New German Cinema

WHAT it is…

A period of renaissance in film production in West Germany during the late Sixties and the Seventies that resulted in renewed international interest in German cinema. These artistically-inclined films helped abate the dry box-office run for German films and gave a boost to the export industry, as the films found audience across Europe and beyond.

WHO its pioneers were...

It has been widely noted that the New German Cinema derived its impetus largely from the Oberhausen Manifesto of 1962, in which a large group of young short filmmakers decried existing industrial cinema and sought to make film an educative and expressive medium. Directors who comprise New German Cinema include Rainer Werner Fassbinder, Werner Herzog, Wim Wenders, Hans-Jürgen Syberberg and Volker Schlöndorff.

How it is characterised…


Although, on an ideological level the films of the New German Cinema ran the gamut, many of these films were actively engaged in an introspection process, looking back at Germany's remote and recent past and analysing its present. Films regularly dealt with ideas such as the increasing spiritual bankruptcy of a newly booming country, the repressed remnants of an ignoble national past and the inheritance of political guilt, that boldly confront German history of the 20th century.

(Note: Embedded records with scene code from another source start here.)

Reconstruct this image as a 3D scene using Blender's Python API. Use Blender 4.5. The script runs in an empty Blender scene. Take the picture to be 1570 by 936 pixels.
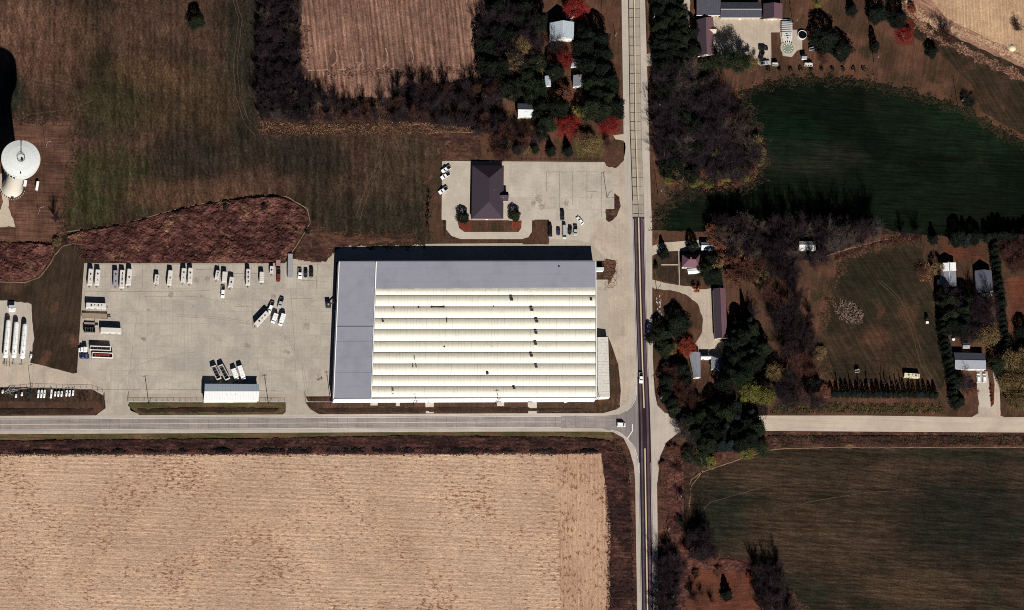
import bpy, bmesh, math, random
import numpy as np
from mathutils import Vector, Matrix
random.seed(7); rng = np.random.default_rng(7)
S = bpy.context.scene
COL = S.collection

# ------------------------------------------------------------------ camera
LEAN = (0.150, 0.2825)                 # horizontal metres of view lean per metre of height
SC = 0.3325                            # metres per photo pixel at the target
HV = 3500.0
CP = Vector((-LEAN[0]*HV, -LEAN[1]*HV, HV))
FW = (-CP).normalized()
UP = Vector((0, 1, 0)); UP = (UP - FW*UP.dot(FW)).normalized()
RT = FW.cross(UP).normalized()
R0 = CP.length
cam_d = bpy.data.cameras.new('aerial_camera'); cam = bpy.data.objects.new('aerial_camera', cam_d); COL.objects.link(cam)
m = Matrix((RT, UP, -FW)).transposed().to_4x4(); m.translation = CP
cam.matrix_world = m
cam_d.sensor_width = 36; cam_d.lens = 36*R0/(1570*SC)
cam_d.clip_start = 10; cam_d.clip_end = 60000
S.camera = cam

def P(px, py, z=0.0):
    """point of the place that lies at a given spot of the photographed ground map, at height z"""
    d = FW*R0 + RT*((px-785)*SC) + UP*((468-py)*SC)
    t = (z-CP.z)/d.z
    p = CP + d*t
    return Vector((p.x, p.y, z))

# ------------------------------------------------------------------ light
SUN_EL = math.radians(38); SLOPE = 0.14
az = math.atan2(SLOPE, 1.0)
sdir = Vector((-math.sin(az)*math.cos(SUN_EL), math.cos(az)*math.cos(SUN_EL), -math.sin(SUN_EL)))
w = bpy.data.worlds.new('World'); S.world = w; w.use_nodes = True
nt = w.node_tree; sky = nt.nodes.new('ShaderNodeTexSky'); sky.sky_type = 'NISHITA'; sky.sun_disc = False
sky.sun_elevation = SUN_EL; sky.sun_rotation = math.pi - az
sky.air_density = 0.22; sky.dust_density = 0.0; sky.ozone_density = 1.0; sky.altitude = 300
nt.links.new(sky.outputs[0], nt.nodes['Background'].inputs[0]); nt.nodes['Background'].inputs[1].default_value = 0.05
sl = bpy.data.lights.new('sun', 'SUN'); sl.energy = 4.8; sl.angle = math.radians(0.5); sl.color = (1.0, 0.965, 0.905)
so = bpy.data.objects.new('sun', sl); COL.objects.link(so); so.rotation_euler = (-sdir).to_track_quat('Z', 'Y').to_euler()
so.location = (0, 0, 200)
S.view_settings.view_transform = 'Standard'; S.view_settings.look = 'None'
S.view_settings.exposure = 0.24; S.view_settings.gamma = 1.0
S.cycles.diffuse_bounces = 1; S.cycles.filter_width = 1.0; S.cycles.use_denoising = False; S.cycles.max_bounces = 6

# ------------------------------------------------------------------ materials
MATS = {}
def s2l(c):
    return tuple(((v/255+0.055)/1.055)**2.4 if v > 10 else v/255/12.92 for v in c)
def newmat(name, rough=0.9, spec=0.2):
    mt = bpy.data.materials.new(name); mt.use_nodes = True; MATS[name] = mt
    b = mt.node_tree.nodes['Principled BSDF']
    b.inputs['Roughness'].default_value = rough; b.inputs['Specular IOR Level'].default_value = spec
    return mt, mt.node_tree, b
def noise(nt, vec, scale, detail=4, rough=0.6, dist=0.0):
    n = nt.nodes.new('ShaderNodeTexNoise'); n.inputs['Scale'].default_value = scale
    n.inputs['Detail'].default_value = detail; n.inputs['Roughness'].default_value = rough
    n.inputs['Distortion'].default_value = dist
    if vec is not None: nt.links.new(vec, n.inputs['Vector'])
    return n.outputs['Fac']
def mrange(nt, v, a, b, c, d):
    n = nt.nodes.new('ShaderNodeMapRange'); nt.links.new(v, n.inputs[0])
    for i, x in enumerate((a, b, c, d)): n.inputs[1+i].default_value = x
    return n.outputs[0]
def mixc(nt, f, a, b):
    n = nt.nodes.new('ShaderNodeMix'); n.data_type = 'RGBA'
    if isinstance(f, float): n.inputs[0].default_value = f
    else: nt.links.new(f, n.inputs[0])
    for s, x in ((6, a), (7, b)):
        if isinstance(x, tuple): n.inputs[s].default_value = (*x, 1)
        else: nt.links.new(x, n.inputs[s])
    return n.outputs[2]
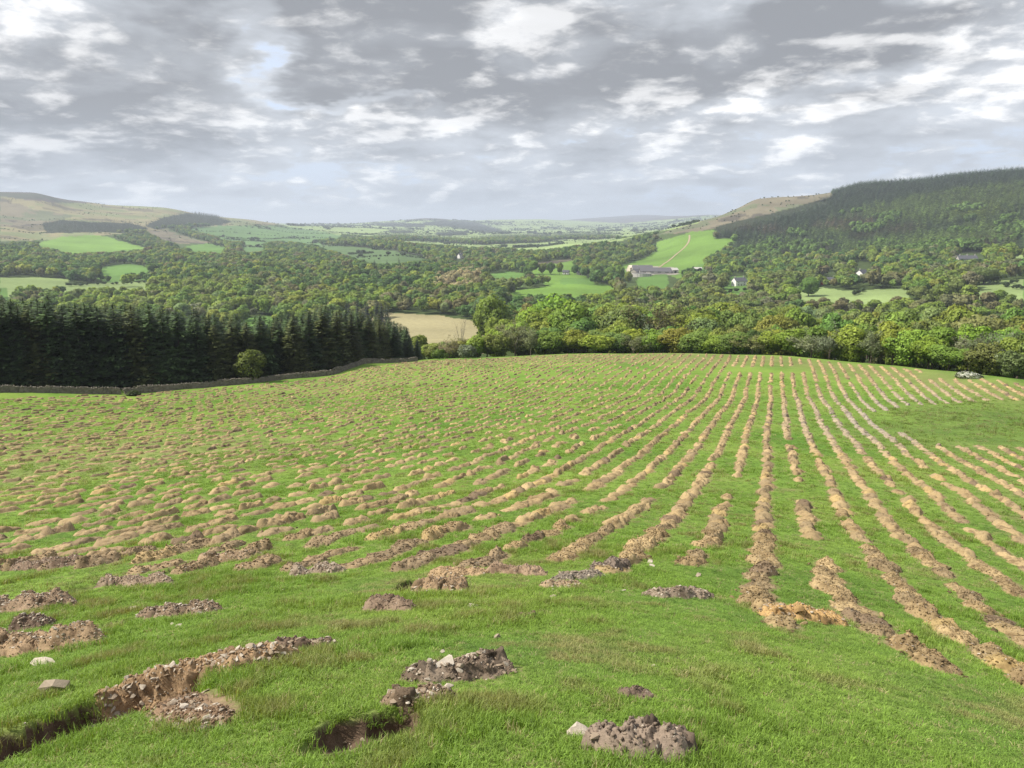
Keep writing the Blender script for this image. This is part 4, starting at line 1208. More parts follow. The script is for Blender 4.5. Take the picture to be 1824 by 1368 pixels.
def stone_wall(name, pts, height, label):
    P = np.array([p[:2] for p in pts]); seg = np.hypot(*np.diff(P, axis=0).T); cum = np.concatenate([[0], np.cumsum(seg)])
    total = cum[-1]; mb = MB(); cap = MB()
    def pos(t):
        i = min(np.searchsorted(cum, t, side='right') - 1, len(seg) - 1); f = (t - cum[i]) / seg[i]
        q = P[i] * (1 - f) + P[i + 1] * f; d = (P[i + 1] - P[i]) / seg[i]
        return q, math.atan2(d[1], d[0])
    courses = 4; ch = height / (courses + .6)
    for c in range(courses):
        t = rng.uniform(0, .3)
        while t < total:
            L = rng.uniform(.28, .62); q, yaw = pos(min(t + L / 2, total))
            z = float(ground_z(q[0], q[1])); sag = .10 * vnoise(np.array([t / 5.0]), np.array([c * .1]), seed=4)[0]
            hh = height + .22 * vnoise(np.array([t / 3.3]), np.array([.5]), seed=14)[0]
            mb.box((q[0] + rng.normal(0, .03), q[1] + rng.normal(0, .03), z - .08 + hh / height * ch * (c + .5)), (L * 1.02, .52 - .06 * c, ch * 1.06), yaw + rng.normal(0, .05), .035)
            t += L
    t = 0
    while t < total:
        L = rng.uniform(.16, .34); q, yaw = pos(min(t, total)); z = float(ground_z(q[0], q[1]))
        hh = height + .22 * vnoise(np.array([t / 3.3]), np.array([.5]), seed=14)[0]
        if rng.random() > .06:
            V, T = ROCKS[rng.integers(len(ROCKS))]
            M = rotmat(rng.normal(0, .3), rng.normal(1.2, .25), yaw)
            cap.add((V * np.array([.62, 1.0, .8]) * rng.uniform(.5, .75)) @ M.T + np.array([q[0], q[1], z - .08 + hh * .93]), None, T)
        t += L
    e = link(name, None, label=label, cat='stone wall', group='dry stone walls round the planted field')
    e.location = (P[0][0], P[0][1], pts[0][2])
    for m, nm in ((mb, 'masonry_stones'), (cap, 'coping_stones')):  # both parts are loose dry stone: laid courses, then rough coping rocks
        me = m.mesh(nm, M_WALLSTONE); me.transform(Matrix.Translation(-e.location)); link(nm, me, e)
    return e
stone_wall('stone_wall', wall_line([(-420, 120), (-150, 121), (5, 121.5), (60, 122), (180, 122.5)]), 1.05, 'low grey dry stone wall in front of the dark spruces, its left stretch')
stone_wall('stone_wall', wall_line([(186, 122.6), (250, 124.5), (320, 127), (400, 131), (455, 135), (520, 139), (570, 141.5)]), 1.0, 'mossy dry stone wall rising past the round bush below the spruces')
stone_wall('stone_wall', wall_line([(572, 142), (592, 146), (612, 151), (640, 157), (690, 163), (735, 168)]), 1.0, 'dry stone wall climbing over the crest to the end of the spruces')

# ------------------------------------------------------------------ trees
def tree_mesh(name, V, faces, lv, nrm, mat):
    return new_mesh(name, V, faces, [mat], True, {'lv': ('FLOAT', lv), 'nrm': ('FLOAT_VECTOR', nrm)})


def unit(a): return a / (np.linalg.norm(a, axis=-1, keepdims=True) + 1e-9)


def quads_at(P, Nrm, size, r, tilt=.7, aspect=1.5):
    """leaf-clump quads around points, facing roughly along Nrm"""
    n = len(P)
    f = unit(Nrm + tilt * r.normal(size=(n, 3))); a = unit(np.cross(f, r.normal(size=(n, 3)))); b = np.cross(f, a)
    s = (size * r.uniform(.6, 1.3, n))[:, None]
    a = a * s * aspect * .5; b = b * s * .5
    V = np.stack([P - a, P - b * r.uniform(.6, 1.1, (n, 1)), P + a, P + b], 1).reshape(-1, 3)
    F = np.arange(4 * n).reshape(n, 4)
    return V, F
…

Much like its themes, the New German films did not share a single, unified aesthetic strategy. Although each filmmaker crafted his or her own personal style, it could be said that the movement was influenced significantly by both classical Hollywood cinema and the New Hollywood. The New German films experimented with established American genres such as melodrama and film noir, adapting them to specific needs, enriching their possibilities and widening their range of expression.

WHY it is important...

It has been widely noted that the New German Cinema helped put the national cinema on the international map, as the films enjoyed successful runs at art houses around the world. But, more interestingly, the brand of critically-adored artistic cinema that is being produced today in Germany (also backed by television studios) seems to be taking a leaf out of New German films, with their drive towards personal, historically-aware filmmaking.

WHERE to find it...

Rainer Werner Fassbinder's The Marriage of Maria Braun (1977) follows the serpentine fortunes of the eponymous heroine, who becomes something of a synecdoche for Germany, whose own trajectory during and after the war has been tumultuous. Rigorously directed, Fassbinder's film is an ambitious project that attempts to grapple with national history.